4. レバーを押すと、不確実に餌が出る。
『武器になる哲学 人生を生き抜くための哲学・思想のキーコンセプト50』山口周(著)
実験によると、4→3→2→1の順でネズミがレバーを押す回数が減少することがわかっております。この実験から考察すると、単純にオペランド行動に対して報酬刺激を与え続ければ、比例的に行動の生起頻度が増えるわけではないということがわかります。
抽象的な言葉で説明すると、オペランド条件付けには「不確実性」が重要ということになります。
この不確実性と報酬の関係は、各界の著名人の方も著書やSNS上で発信しております。
「不確実性」の事例
前の章でスキナーの実験に基づき、生起頻度を増やすためのキーワードとして以下が明確になりました。
・「オペランド反応」に対して「報酬刺激」を与える。
・「報酬刺激」に対して「不確実性」を盛り込む。
このキーワードが、今話題のWebサービスやアプリにどのように盛り込まれているのか、簡単に分析してみました。
SNS
Facebook、Twitter、note、Qiitaについては、不特定多数の人から「いいね」や「スキ」をされると言う点で、自らが発信したどんな投稿に報酬が得られるかの不確実性の高いサービスだと思います。
情報サービス
グノシー、スマートニュースなど色々なサービスがありますが、特に注目したいのが、NewsPicksの口コミ機能です。
口コミ機能では、様々なニュースに対して各界で活躍されている方々の見解を垣間見ることができます。

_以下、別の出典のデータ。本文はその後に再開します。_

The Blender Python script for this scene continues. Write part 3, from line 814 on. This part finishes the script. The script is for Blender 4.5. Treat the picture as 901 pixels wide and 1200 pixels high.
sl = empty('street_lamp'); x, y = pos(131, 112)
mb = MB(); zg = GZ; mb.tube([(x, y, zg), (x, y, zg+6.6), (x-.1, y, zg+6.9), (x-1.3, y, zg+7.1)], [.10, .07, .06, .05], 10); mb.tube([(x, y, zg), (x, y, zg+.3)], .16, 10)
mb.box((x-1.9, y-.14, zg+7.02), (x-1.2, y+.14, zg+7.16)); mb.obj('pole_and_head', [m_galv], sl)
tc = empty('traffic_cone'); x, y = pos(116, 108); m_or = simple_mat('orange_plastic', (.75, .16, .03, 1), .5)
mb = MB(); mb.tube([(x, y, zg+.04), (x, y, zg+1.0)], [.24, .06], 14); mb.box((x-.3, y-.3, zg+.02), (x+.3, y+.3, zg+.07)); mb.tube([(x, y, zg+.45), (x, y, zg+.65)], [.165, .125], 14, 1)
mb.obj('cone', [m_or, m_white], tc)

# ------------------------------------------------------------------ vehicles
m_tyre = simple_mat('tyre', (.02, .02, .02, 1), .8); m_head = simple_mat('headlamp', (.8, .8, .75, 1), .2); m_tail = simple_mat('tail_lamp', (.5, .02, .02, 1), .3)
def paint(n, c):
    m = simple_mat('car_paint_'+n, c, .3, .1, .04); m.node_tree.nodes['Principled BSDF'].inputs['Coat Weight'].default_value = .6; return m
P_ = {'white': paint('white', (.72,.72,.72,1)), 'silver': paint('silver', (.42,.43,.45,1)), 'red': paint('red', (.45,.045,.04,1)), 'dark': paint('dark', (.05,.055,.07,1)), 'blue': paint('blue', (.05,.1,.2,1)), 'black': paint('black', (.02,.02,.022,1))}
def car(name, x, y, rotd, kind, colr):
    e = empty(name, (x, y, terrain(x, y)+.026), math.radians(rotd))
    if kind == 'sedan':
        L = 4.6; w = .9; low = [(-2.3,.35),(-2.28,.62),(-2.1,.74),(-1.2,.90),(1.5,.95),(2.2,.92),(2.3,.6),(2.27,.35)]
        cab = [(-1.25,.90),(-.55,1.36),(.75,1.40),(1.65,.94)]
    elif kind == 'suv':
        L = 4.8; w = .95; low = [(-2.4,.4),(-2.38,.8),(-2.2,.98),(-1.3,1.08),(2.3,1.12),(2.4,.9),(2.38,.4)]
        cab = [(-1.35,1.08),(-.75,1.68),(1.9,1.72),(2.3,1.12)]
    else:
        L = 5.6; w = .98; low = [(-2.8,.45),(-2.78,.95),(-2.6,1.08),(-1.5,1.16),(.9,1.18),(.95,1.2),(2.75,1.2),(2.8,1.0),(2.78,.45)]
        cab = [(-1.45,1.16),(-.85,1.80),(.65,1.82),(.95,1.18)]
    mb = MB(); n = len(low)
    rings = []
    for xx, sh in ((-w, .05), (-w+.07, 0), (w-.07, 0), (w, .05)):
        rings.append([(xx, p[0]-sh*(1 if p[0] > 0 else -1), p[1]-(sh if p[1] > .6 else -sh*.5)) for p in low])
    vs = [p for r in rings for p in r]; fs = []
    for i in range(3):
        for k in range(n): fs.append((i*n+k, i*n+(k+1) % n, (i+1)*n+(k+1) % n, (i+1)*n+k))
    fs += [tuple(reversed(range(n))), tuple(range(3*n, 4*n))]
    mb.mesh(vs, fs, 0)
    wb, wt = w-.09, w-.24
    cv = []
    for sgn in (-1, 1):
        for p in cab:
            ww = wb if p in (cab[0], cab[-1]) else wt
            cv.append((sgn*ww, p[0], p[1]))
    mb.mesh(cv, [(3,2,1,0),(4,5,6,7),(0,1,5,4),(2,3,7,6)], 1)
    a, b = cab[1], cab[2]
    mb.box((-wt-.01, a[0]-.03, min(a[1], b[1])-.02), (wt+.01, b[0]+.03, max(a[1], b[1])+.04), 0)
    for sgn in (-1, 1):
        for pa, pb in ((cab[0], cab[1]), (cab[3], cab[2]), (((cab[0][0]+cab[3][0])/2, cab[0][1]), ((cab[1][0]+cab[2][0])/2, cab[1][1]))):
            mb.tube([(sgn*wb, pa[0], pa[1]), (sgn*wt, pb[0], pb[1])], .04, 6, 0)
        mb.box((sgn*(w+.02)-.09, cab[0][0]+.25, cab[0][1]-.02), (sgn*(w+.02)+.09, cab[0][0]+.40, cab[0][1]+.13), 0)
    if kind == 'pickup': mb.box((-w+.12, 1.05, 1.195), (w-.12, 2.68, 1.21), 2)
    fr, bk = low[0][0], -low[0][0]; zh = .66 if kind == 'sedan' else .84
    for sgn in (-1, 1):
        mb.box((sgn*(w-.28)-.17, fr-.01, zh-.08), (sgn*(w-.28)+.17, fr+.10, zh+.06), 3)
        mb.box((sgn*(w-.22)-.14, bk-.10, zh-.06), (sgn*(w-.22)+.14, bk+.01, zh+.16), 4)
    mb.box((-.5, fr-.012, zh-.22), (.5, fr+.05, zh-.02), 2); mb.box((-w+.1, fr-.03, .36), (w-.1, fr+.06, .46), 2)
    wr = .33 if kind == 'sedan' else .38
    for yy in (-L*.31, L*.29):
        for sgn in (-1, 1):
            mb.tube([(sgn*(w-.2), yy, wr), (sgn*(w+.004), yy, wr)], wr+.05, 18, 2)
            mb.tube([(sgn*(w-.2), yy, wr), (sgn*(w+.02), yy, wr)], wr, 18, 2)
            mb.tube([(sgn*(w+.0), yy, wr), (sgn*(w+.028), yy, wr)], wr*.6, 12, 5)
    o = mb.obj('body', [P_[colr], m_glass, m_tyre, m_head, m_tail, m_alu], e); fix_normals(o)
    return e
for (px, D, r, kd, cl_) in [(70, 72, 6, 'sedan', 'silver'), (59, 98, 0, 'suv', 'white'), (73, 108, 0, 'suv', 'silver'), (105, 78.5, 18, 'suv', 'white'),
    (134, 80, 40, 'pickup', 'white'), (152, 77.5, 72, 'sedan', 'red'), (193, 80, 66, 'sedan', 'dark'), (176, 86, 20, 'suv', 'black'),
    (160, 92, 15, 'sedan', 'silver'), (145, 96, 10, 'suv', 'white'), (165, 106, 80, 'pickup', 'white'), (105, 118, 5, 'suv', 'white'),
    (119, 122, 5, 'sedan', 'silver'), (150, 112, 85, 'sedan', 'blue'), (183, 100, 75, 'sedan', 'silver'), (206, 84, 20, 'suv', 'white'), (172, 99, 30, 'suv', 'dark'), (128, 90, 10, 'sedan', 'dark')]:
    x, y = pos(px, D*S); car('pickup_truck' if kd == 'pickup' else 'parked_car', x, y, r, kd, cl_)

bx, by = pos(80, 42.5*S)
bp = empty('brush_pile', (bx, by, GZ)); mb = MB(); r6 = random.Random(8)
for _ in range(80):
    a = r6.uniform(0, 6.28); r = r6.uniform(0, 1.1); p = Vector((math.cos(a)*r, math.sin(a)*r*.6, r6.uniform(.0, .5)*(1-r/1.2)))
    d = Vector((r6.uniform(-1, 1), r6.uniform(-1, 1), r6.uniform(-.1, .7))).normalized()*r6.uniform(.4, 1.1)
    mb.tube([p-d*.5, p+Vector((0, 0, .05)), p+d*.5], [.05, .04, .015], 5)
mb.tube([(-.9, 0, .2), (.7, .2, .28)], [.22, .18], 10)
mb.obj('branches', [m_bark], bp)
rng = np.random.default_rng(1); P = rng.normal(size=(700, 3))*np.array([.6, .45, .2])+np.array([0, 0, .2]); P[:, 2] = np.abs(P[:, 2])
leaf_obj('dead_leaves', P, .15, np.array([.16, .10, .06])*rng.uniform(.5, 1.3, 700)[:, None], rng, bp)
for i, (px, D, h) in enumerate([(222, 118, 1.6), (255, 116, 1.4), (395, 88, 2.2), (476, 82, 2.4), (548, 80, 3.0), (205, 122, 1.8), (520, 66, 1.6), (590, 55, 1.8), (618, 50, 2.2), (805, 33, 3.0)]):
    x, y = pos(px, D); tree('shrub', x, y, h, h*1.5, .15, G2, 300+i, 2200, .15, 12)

また、自分のコメントした内容に対して「いいね」を押せる機能あるため、自分のコメントに対してどんな方がリアクションをしてくれるのか、というワクワク感が得られます。この機能については不確実性の高いものだと考えます。
Eコマース
メルカリ、ヤフオク、Paypayフリマ、アマゾン、楽天市場、ヤフーショッピングなど、Eコマース事業はかなり盛んになってきておりますが、特にフリマアプリを中心とするCtoC向けのサービスに注目すると面白いです。
メルカリでは、出品者が自分の出品する商品について、商品説明や価格設定を行いますが、内容によって購買者の反応がかなり変わってきます。そして、機能としてはリアクションやビューの数でどの程度市場が反応しているのかがわかります。
ヤフオクでも同様に購買者のリアクションに応じて、出品額が上げ幅が変わってきます。
出品者にとっては、出品した商品がどんな値段で売れるのかわからないワクワク感、そして、購買者にとっては新品で定価だとXX円の物が破格の値段で買えるかもしれないワクワク感が得られると言う事で報酬刺激に対する不確実性の高いサービスということが結論づけられると思います。
オペランド条件付けをプロダクトにどう活かすか
SNS、情報サービス、Eコマースの各業界のプロダクトを踏まえて、ユーザーの生起頻度をより増やすための取り組むべきこととして見えてきた結論は以下になると考えます。
・不特定多数のユーザーに対するリアクション機能を充実させる。
・数多くのユーザーをできる限りプロダクトユーザーとして多く取り込む。
まとめ
今回は、スキナーの「オペランド条件付け」の概念を元に現在のプロダクトへの転用を考察してみました。ここで考察した内容をベースにより良いサービスが世の中に登場することを期待しております。